La composition sonore de ces ensembles ainsi que la distribution des tailles de ces pièces montre un phénomène assez étrange. En effet, la plupart des ensembles sont formés de cloches de diamètre assez proche correspondant donc à des notes proches voire identiques. De plus, ces ensembles sont généralement composés de cloches de fort diamètre, souvent de l’ordre du mètre. Elles sont donc plus grandes que la moyenne. L’ensemble comprenant les cloches les plus grosses est celui de Haguenau (67) où les deux cloches anciennes mesurent respectivement 1,4 et 1,12m de diamètre. On voit dans ce cas particulier que l’écart entre les notes des deux cloches est faible et ne correspond pas à un écart musical classique. Il ne s’agit en effet dans ce cas que d’un écart de deux demi-tons : la cloche 1 émet un mi5 alors que la cloche 3 émet un fa#5. Cet ensemble de cloches n’est donc sans doute pas complet et comprenait à l’origine plus de cloches. A la vue de ces données, on peut supposer que l’ensemble devait à l’origine former une sorte de carillon ou tout au moins permettre de jouer certaines ritournelles 519 . Les deux cloches ont un profil proche qui diffère néanmoins assez nettement. Cela est dû au moindre soin du tracé de la cloche 3. Il est moins régulier. Les proportions générales de ces deux pièces sont assez proches et montrent bien que le même fondeur a officié afin de réaliser un ensemble harmonique.

Dans le cas de l’ensemble campanaire de Coustouges (66), les deux cloches ont en fait presque le même diamètre (82 et 81cm), comme dans le cas des cloches de Romans (26), où les deux pièces présentent le même diamètre (67cm). Ces deux cas semblent difficiles à expliquer. En effet, au vu de leur taille, ces cloches avaient déjà une puissance très suffisante permettant de diffuser le son assez loin. Le cas de Romans est différent puisque ces cloches qui sont déposées depuis une dizaine d’années étaient encore intégrées au carillon 520 qui se trouve dans la Tour Jacquemart. Elles ont donc pu faire partie d’un ensemble de type « proto-carillon » très tôt. Cependant, il n’existe pas dans la pratique actuelle de carillons possédant deux fois la même cloche et donc la même note. Cette présence de deux cloches émettant la même principale peut s’expliquer par l’utilisation particulière des cloches que nous avons pu voir dans l’Aude entre autres. En effet, on peut penser que pour l’une des deux cloches, le battant ne frappait pas à la pince, mais plus haut pour tirer de la cloche une autre note.

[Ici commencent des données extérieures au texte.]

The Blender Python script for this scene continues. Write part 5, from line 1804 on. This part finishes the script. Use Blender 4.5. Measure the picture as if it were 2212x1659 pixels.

Le doublement de ces cloches de Coustouges 521 ne peut s’expliquer. On peut proposer l’hypothèse suivante : la volonté d’avoir la plus grosse masse possible de bronze dans le clocher, par fierté villageoise 522 . On ne peut en effet pas placer de cloche plus grosse dans ce clocher et la communauté a donc pu décider de faire deux cloches identiques ou presque. Leurs profils sont très proches, tant du point de vue de la dynamique générale (rapports Ds/D et H/D) que du point de vue du tracé du profil. Les tracés sont extrêmement proches, et peuvent être confondus. Les notes émises par les cloches de chacun de ces deux ensembles sont donc les mêmes au sein d’un même groupe. Pour les cloches de Coustouges, il s’agit d’un si4 alors que celles de Romans émettent deux notes légèrement différentes : un fa6 et un sol6 (deux demi-tons de différence). Cette différence est assez peu importante (135Hz contre un écart de 171Hz entre les notes normales selon nos normes actuelles) et correspond donc sans doute à une légère différence d’alliage modifiant les caractéristiques vibratoires du corps ou une différence faible dans le tracé du profil interne. Si la différence est due à une variation de l’alliage, cela montre que nous avons ici deux cloches qui ont été coulées successivement. En effet, si ces deux cloches avaient été coulées lors de la même opération, il ne devrait pas y avoir de différence dans la composition. L’analyse de ces cloches est donc une opération qui doit être prioritaire dans un programme futur de travail sur les cloches.

Notes
517.

Nous reprenons ici ces trois cloches car en l’absence de leur étude, nous ne pouvons dire de façon définitive si elles formaient ou non un ensemble d’horloge ou plus simplement les éléments d’une sonnerie d’église classique.

518.

Déposées devant l’entrée du Musée international de la Chaussure.

519.

Nous appelons ritournelles des airs assez simples qui ne nécessitent pas forcément une possibilité musicale (un ambitus) très étendue.

520.

Certes beaucoup plus récent pour le reste de l’ensemble.

521.

Le clocher roman ne pourrait contenir d’autres cloches : nous sommes donc en présence d’un ensemble conservé dans son intégralité. Des petites cloches plus récentes sont néanmoins rajoutées dans les baies extérieures.

522.

Les querelles de village voire de diocèse ont amené à la production durant le XVe et le XVIe siècle de cloches de très grandes tailles pour les cathédrales de Mende et de St Flour (voir TRIN, 1954). Suite aux guerres de religion, il ne subsiste plus de ces cloches que le battant de la Sans-Pareille, la « cloche-monstre » de Mende.